We’re excited at Island Group because Bicycle Day is almost here. “Bicycle Day....what’s that?” you might be asking. Well on April 16, 1943, it will be fifty years ago that LSD was discovered. And three days after his amazing, chance discovery, on a spring day in 1943, Albert Hofmann took the first planned LSD session and soon found himself frozen in time on a bicycle ride from the Sandoz building in Basel, Switzerland to his home in the suburb called Rittimatte.

The day that LSD was discovered was also the day of the Warsaw Ghetto uprising in Germany. At the time, Europe was held in a strangle grip of Nazism and Fascism, the world was engaged in the most brutal war in history. And it may be no coincidence that LSD was discovered almost simultaneously with another new and powerful technology, atomic energy and its dark side, nuclear weapons. Timothy Leary, Alexander Shulgin and others have pointed out that it was almost as if psychedelics, with their amazing transformative powers had to evolve at the same time as the human species had discovered a way to destroy itself--as a counterbalance or antidote. Clearly, the discovery of LSD came at a critical point in world history, and fifty years later, its effects are perhaps just being felt. It wasn’t until twenty years after its discovery that LSD found its way into popular use. Many among the generation of Baby Boomers took LSD and “Turned On, Tuned In, and Dropped Out.” Eventually they dropped back in again, and a new generation with a different vision of the world, that came out of visionary and unitive experiences catalyzed by LSD, is about to take over the reigns of power here in America.

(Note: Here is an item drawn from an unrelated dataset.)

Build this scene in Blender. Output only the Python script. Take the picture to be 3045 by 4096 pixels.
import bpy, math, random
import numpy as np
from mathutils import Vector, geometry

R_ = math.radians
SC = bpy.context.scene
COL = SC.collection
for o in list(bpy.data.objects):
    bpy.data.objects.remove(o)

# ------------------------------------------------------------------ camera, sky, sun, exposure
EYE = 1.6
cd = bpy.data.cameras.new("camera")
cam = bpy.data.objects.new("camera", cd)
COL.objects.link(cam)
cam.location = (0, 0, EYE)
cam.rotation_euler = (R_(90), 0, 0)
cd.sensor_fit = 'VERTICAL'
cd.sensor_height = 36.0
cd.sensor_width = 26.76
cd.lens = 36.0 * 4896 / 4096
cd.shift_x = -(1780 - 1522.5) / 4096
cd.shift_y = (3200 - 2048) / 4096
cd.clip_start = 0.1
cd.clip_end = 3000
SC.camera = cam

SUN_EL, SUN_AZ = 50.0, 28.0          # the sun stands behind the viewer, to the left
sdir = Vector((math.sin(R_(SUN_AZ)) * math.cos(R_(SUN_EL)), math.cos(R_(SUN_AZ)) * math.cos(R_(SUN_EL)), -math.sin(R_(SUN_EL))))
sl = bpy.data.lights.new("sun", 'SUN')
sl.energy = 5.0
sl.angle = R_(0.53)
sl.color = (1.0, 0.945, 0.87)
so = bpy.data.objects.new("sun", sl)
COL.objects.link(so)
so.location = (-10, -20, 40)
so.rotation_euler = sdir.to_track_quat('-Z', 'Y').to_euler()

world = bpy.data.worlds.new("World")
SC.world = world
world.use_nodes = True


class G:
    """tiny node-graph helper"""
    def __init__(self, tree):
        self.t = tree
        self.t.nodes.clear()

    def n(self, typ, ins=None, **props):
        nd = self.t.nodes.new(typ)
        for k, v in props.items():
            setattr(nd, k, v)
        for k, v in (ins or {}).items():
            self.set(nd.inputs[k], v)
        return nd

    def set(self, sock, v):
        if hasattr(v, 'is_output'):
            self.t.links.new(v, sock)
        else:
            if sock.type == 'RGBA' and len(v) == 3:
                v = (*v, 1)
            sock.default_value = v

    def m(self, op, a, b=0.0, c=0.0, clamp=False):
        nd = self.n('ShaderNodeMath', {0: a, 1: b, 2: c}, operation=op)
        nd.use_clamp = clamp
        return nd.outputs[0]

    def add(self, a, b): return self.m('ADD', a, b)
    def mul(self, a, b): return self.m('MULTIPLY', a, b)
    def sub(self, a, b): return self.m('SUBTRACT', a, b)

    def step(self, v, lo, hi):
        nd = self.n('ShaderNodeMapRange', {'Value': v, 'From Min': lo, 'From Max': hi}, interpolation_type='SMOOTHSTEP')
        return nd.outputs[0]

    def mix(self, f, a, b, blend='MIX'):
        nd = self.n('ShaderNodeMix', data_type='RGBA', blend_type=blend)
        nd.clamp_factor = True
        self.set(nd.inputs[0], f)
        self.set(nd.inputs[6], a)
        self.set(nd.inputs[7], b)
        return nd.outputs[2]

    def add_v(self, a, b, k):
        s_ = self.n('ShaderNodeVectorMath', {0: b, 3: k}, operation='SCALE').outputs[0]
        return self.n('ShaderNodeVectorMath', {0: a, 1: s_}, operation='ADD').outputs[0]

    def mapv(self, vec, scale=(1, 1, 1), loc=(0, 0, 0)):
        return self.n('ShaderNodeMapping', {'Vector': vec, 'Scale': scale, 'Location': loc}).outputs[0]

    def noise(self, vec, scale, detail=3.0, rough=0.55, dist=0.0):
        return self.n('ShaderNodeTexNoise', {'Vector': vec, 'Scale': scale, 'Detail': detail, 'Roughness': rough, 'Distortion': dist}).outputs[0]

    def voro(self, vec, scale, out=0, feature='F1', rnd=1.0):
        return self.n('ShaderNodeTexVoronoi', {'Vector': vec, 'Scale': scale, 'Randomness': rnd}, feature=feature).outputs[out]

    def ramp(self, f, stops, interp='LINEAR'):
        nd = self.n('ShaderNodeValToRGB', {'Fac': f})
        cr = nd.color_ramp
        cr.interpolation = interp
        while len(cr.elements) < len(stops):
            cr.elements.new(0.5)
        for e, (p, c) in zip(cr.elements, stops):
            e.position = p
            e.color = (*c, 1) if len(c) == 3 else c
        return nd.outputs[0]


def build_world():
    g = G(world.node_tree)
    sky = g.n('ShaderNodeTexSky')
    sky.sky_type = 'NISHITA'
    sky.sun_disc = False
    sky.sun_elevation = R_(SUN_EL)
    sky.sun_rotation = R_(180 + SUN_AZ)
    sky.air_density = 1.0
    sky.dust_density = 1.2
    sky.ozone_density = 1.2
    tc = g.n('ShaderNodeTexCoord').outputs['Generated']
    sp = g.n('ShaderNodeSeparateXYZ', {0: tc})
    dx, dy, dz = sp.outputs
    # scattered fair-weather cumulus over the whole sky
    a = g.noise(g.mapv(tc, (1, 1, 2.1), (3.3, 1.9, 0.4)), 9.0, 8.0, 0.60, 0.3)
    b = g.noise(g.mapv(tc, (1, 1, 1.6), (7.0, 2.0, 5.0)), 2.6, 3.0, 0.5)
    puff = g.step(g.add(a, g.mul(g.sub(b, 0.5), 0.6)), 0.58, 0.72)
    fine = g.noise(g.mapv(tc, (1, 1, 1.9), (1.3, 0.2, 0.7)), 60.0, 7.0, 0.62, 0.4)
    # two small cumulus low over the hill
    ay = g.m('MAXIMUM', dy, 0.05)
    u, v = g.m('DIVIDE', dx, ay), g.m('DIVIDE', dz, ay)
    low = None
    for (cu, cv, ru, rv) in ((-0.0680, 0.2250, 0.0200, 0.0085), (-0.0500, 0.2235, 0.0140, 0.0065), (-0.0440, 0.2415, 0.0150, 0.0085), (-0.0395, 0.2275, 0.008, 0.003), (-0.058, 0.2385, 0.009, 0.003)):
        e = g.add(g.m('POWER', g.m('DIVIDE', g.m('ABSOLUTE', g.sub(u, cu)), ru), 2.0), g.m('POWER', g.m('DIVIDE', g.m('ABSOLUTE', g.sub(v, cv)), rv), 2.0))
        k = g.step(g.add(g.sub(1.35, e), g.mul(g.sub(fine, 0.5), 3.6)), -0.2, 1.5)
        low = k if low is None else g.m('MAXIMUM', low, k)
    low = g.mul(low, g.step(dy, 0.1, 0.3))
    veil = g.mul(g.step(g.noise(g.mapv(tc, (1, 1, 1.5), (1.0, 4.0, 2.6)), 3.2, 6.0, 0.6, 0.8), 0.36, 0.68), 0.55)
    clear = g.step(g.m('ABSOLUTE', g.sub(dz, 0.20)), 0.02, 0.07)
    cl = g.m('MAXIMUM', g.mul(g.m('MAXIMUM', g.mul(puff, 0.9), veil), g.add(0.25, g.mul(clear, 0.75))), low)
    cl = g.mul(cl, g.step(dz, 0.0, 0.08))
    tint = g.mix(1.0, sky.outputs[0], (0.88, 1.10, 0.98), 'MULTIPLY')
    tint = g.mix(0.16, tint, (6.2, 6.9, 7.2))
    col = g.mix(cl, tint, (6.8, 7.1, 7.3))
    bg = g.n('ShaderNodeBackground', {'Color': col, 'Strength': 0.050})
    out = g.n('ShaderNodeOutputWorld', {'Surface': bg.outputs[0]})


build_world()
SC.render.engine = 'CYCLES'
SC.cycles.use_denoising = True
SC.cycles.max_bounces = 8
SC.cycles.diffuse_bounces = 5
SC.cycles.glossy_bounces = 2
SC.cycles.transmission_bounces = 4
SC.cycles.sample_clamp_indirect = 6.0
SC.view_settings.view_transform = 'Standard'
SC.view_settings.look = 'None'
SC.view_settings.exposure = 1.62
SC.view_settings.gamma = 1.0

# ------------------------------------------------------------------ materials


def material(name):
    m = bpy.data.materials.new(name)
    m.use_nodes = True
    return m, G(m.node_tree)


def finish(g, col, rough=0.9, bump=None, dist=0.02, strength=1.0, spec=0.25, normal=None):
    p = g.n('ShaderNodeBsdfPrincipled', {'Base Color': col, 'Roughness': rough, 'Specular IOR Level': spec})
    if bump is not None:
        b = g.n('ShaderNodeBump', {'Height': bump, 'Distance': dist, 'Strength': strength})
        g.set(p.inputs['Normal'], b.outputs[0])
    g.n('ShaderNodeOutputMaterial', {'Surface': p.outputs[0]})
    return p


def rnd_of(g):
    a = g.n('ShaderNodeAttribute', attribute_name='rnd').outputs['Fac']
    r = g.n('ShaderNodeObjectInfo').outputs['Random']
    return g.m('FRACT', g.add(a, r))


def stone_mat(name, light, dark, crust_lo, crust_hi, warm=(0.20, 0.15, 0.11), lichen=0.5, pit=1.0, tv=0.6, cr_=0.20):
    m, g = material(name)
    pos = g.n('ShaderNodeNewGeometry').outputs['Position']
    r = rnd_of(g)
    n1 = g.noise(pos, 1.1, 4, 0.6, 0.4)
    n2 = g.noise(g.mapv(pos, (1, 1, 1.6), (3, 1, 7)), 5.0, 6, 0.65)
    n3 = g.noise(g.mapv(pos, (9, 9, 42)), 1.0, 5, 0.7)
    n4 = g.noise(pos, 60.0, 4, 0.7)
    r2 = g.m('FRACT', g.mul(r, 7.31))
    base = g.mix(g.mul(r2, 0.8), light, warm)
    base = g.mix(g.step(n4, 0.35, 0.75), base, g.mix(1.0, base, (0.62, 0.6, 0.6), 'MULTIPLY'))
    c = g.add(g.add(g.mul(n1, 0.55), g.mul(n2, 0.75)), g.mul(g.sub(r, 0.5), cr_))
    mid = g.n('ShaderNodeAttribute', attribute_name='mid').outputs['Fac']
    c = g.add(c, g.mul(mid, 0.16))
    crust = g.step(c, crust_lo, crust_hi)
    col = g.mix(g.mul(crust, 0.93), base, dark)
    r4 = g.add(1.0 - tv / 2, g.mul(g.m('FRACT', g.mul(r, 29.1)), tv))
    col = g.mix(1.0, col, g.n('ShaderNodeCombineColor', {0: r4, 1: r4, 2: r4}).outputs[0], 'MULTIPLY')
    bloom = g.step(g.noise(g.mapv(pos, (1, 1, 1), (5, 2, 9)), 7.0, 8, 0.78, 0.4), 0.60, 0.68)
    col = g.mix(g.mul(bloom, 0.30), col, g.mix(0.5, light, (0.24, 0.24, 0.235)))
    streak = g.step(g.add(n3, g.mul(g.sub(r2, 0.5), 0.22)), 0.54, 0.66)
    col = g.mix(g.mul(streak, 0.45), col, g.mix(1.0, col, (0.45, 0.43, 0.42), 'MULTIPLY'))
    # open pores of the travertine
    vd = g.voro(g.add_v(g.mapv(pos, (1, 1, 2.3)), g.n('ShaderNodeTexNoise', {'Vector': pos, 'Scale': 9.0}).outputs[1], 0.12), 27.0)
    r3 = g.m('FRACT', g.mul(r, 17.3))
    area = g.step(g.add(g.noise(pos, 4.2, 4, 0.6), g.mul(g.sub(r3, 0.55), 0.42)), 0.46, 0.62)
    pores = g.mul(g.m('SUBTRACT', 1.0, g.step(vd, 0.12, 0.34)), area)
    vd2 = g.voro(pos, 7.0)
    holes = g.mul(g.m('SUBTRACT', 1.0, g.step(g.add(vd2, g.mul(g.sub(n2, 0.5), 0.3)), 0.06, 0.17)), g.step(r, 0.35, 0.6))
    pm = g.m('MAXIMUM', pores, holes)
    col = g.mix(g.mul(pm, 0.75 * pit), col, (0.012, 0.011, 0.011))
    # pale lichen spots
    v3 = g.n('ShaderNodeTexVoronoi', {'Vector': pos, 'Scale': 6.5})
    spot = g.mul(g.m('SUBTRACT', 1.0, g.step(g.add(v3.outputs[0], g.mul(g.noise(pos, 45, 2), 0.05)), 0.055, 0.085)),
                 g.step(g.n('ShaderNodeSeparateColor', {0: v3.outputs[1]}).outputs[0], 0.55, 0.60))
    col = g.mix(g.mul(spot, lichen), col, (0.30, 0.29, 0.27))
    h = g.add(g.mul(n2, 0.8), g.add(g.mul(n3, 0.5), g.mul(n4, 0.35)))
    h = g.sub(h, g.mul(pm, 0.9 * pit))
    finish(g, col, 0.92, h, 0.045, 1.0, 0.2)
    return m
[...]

I have been celebrating the discovery of LSD since I met Albert Hofmann, back in 1976 in Basel. We had lunch on a bridge over the Rhine, and he showed us the path he rode.

I also remember getting together with Michael Horriwitz, his wife Cynthia Palmer, peter Stafford and his partner Lynn Francis on the occasion of the 36th Anniversary of LSD. Michael and Cindy presented me with an inscribed copy of Moksha, the collected writings of Aldous Huxley on that occasion, noting it’s significance of that date. Michael had written a wonderful little futuristic piece about the 50th. Anniversary of LSD’s discovery, filled with stories about space colonies (Leary had just launched his SMILE campaign) and predicting the legalization and widespread use of psychedelics in 1993 for our Psychedelic Education Center’s Blotter newsletter.

Well certainly we haven’t traveled as far as Michael had hoped for, but there are bright new development with respect to psychedelic culture. Some of these include a new administration in Washington, the burgeoning new rave youth culture honoring the psychedelic experience, the shift in government positions with regard to experiments with LSD and MDMA as well as fresh international interest and experimentation. The Island Group is planning an event in the Bay Area, to celebrate this new rush of hope.

Psychelists must always remember that we are and always have been a small minority in the U.S. and an ever so minuscule blip on the world screen. That is why it is important for us to unite on the day that commemorates the discovery of the new technology that gave birth to our psychedelic movement. Remember, “He has ridden.”